Peut-on imaginer l’arrivée du RER à Orbe pour 2020?

Ce sera sport… Pas complètement irréalisable, mais sport.

Une autre liaison directe, celle entre la vallée de Joux et Lausanne, a pris de retard. Est-ce aussi une priorité?

Bien sûr. L’enjeu de la Vallée peut paraître anecdotique vu depuis les grandes agglomérations alémaniques, mais il est important au niveau du canton et de son économie. Nous avons demandé aux CFF que les transformations nécessaires de la gare du Day, qui n’est pas dans le même mode de financement que le dossier d’Orbe, fasse partie de la Convention de prestations 2017-20. Il se pourrait qu’elle ne soit prise en compte que dans la suivante, celle de la période 2021-23. Si d’aventure cela devait être la cas, nous serions très déçus… Mais, le Canton pourrait imaginer avancer l’argent.
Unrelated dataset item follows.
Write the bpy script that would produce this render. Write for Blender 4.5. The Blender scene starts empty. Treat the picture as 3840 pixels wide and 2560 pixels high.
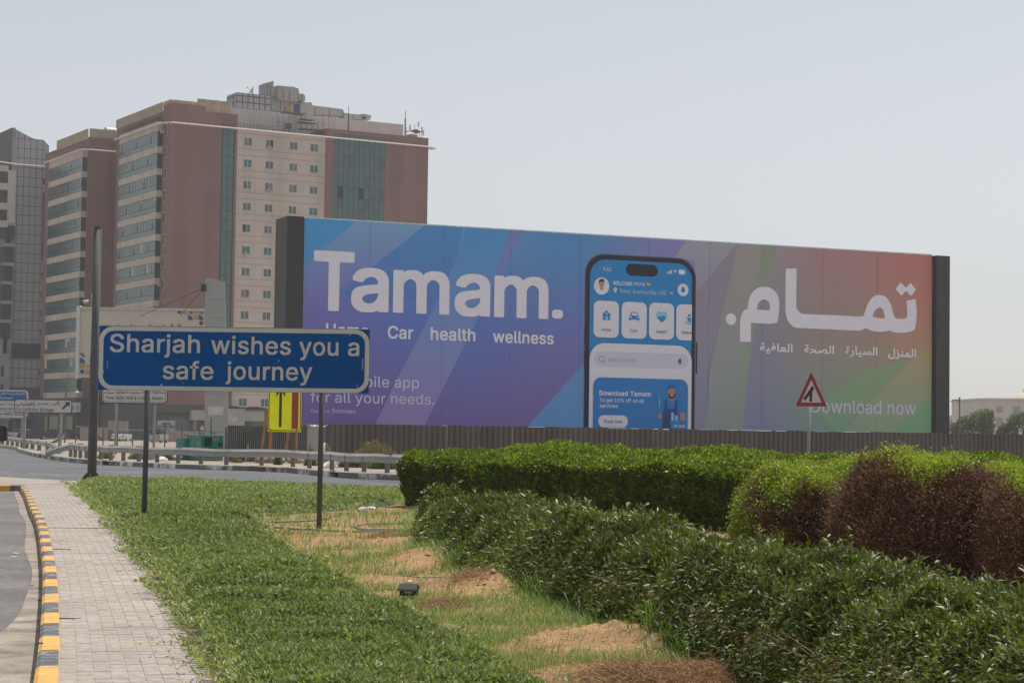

Une autre problématique de cette région frontalière est le trafic avec la France. En 2012 était lancé, en grande pompe, un train des frontaliers entre Pontarlier et Vallorbe. Quel en est le bilan? Car on parlait de seulement septante passagers par jour…

C’est même moins aujourd’hui…

On est à combien?

Trente-cinq… Il faut le reconnaître, ce n’est pas énorme. Au départ, le train des frontaliers est née d’une volonté politique forte, partagé par la France, compte tenu de l’engorgement de la douane du Creux. Au plus fort de la fréquentation, une centaine de personnes utilisaient cette prestation. A tel point que l’on s’est même posé la question de doubler l’offre. Heureusement que nous ne l’avons pas fait, car depuis, des entreprises importantes du côté de Ballaigues ont commencé à organiser des bus pour transporter leur personnel frontalier.

Allez-vous abandonner le projet?

Non, ce n’est pas le genre de la maison. Et tout est bon pour diminuer la pression sur la douane du Creux… Mais même s’il y a des déceptions et des lenteurs -tous les projets de planification d’infrastructures ferroviaires prennent du temps-, le Nord vaudois reste l’un des grands gagnants de ce nouvel horaire 2016. Les améliorations de l’offre uniquement dans cette région vont faire augmenter le budget de l’ensemble de mon département de 11 millions, soit 2%. C’est un chiffre qui démontre que nous respectons nos engagements envers ce pôle économique de notre canton.